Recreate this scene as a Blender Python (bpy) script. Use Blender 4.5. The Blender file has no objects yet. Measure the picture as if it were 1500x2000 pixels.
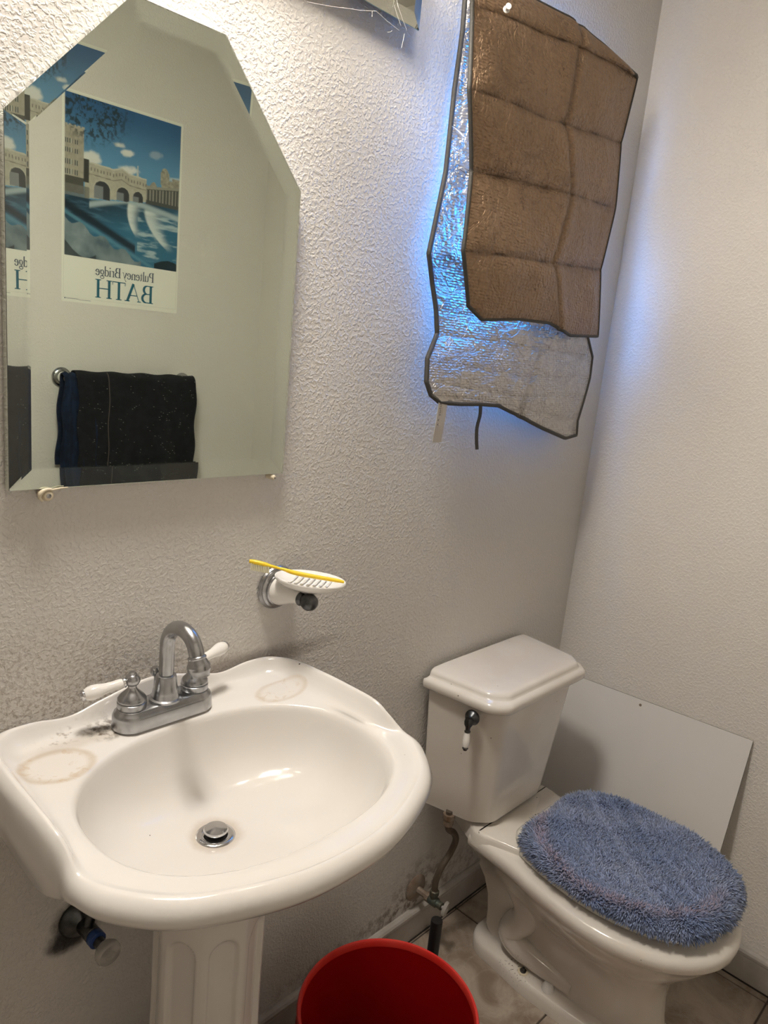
import bpy, bmesh, math, random
import numpy as np
from mathutils import Vector, Matrix

# ------------------------------------------------------------------ camera, light, exposure
SC = bpy.context.scene
COL = SC.collection
CAM_Y, CAM_Z = -0.958, 1.43
PITCH, ROLL, YAW, FPX = 0.2188, 0.0996, 0.8256, 1457.0
RX = 1.825          # right wall plane
YB = -1.52          # wall behind the camera
LX = -0.95          # left wall
CEIL = 2.44


def cam_axes():
    f = np.array([math.sin(YAW) * math.cos(PITCH), math.cos(YAW) * math.cos(PITCH), -math.sin(PITCH)])
    r = np.array([math.cos(YAW), -math.sin(YAW), 0.0])
    u = np.cross(r, f)
    return r * math.cos(ROLL) + u * math.sin(ROLL), -r * math.sin(ROLL) + u * math.cos(ROLL), f


AR, AU, AF = cam_axes()
cd = bpy.data.cameras.new('camera')
cam = bpy.data.objects.new('camera', cd)
COL.objects.link(cam)
cam.matrix_world = Matrix(((AR[0], AU[0], -AF[0], 0), (AR[1], AU[1], -AF[1], CAM_Y), (AR[2], AU[2], -AF[2], CAM_Z), (0, 0, 0, 1)))
cd.sensor_fit = 'VERTICAL'
cd.sensor_height = 36.0
cd.sensor_width = 27.0
cd.lens = FPX / 2000 * 36
cd.clip_start = 0.02
SC.camera = cam

wd = bpy.data.worlds.new('world')
SC.world = wd
wd.use_nodes = True
wd.node_tree.nodes['Background'].inputs[0].default_value = (0.35, 0.6, 1.0, 1)
wd.node_tree.nodes['Background'].inputs[1].default_value = 1.0
SC.view_settings.view_transform = 'Standard'
SC.view_settings.look = 'None'
SC.view_settings.exposure = 0.0
SC.view_settings.gamma = 1.0
SC.view_settings.use_curve_mapping = False
BULB_E = 33.0        # vanity bulbs
PANE_E = 17.0         # daylight on the frosted window pane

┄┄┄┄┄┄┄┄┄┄

_Exercise details_. Output all of the data exactly as it stands, minus any images.

_Result of this exercise_.
Recreate this scene as a Blender Python (bpy) script. Use Blender 4.5. The Blender file has no objects yet. Measure the picture as if it were 1500x2000 pixels.
import bpy, bmesh, math, random
import numpy as np
from mathutils import Vector, Matrix

# ------------------------------------------------------------------ camera, light, exposure
SC = bpy.context.scene
COL = SC.collection
CAM_Y, CAM_Z = -0.958, 1.43
PITCH, ROLL, YAW, FPX = 0.2188, 0.0996, 0.8256, 1457.0
RX = 1.825          # right wall plane
YB = -1.52          # wall behind the camera
LX = -0.95          # left wall
CEIL = 2.44


def cam_axes():
    f = np.array([math.sin(YAW) * math.cos(PITCH), math.cos(YAW) * math.cos(PITCH), -math.sin(PITCH)])
    r = np.array([math.cos(YAW), -math.sin(YAW), 0.0])
    u = np.cross(r, f)
    return r * math.cos(ROLL) + u * math.sin(ROLL), -r * math.sin(ROLL) + u * math.cos(ROLL), f


AR, AU, AF = cam_axes()
cd = bpy.data.cameras.new('camera')
cam = bpy.data.objects.new('camera', cd)
COL.objects.link(cam)
cam.matrix_world = Matrix(((AR[0], AU[0], -AF[0], 0), (AR[1], AU[1], -AF[1], CAM_Y), (AR[2], AU[2], -AF[2], CAM_Z), (0, 0, 0, 1)))
cd.sensor_fit = 'VERTICAL'
cd.sensor_height = 36.0
cd.sensor_width = 27.0
cd.lens = FPX / 2000 * 36
cd.clip_start = 0.02
SC.camera = cam

wd = bpy.data.worlds.new('world')
SC.world = wd
wd.use_nodes = True
wd.node_tree.nodes['Background'].inputs[0].default_value = (0.35, 0.6, 1.0, 1)
wd.node_tree.nodes['Background'].inputs[1].default_value = 1.0
SC.view_settings.view_transform = 'Standard'
SC.view_settings.look = 'None'
SC.view_settings.exposure = 0.0
SC.view_settings.gamma = 1.0
SC.view_settings.use_curve_mapping = False
BULB_E = 33.0        # vanity bulbs
PANE_E = 17.0         # daylight on the frosted window pane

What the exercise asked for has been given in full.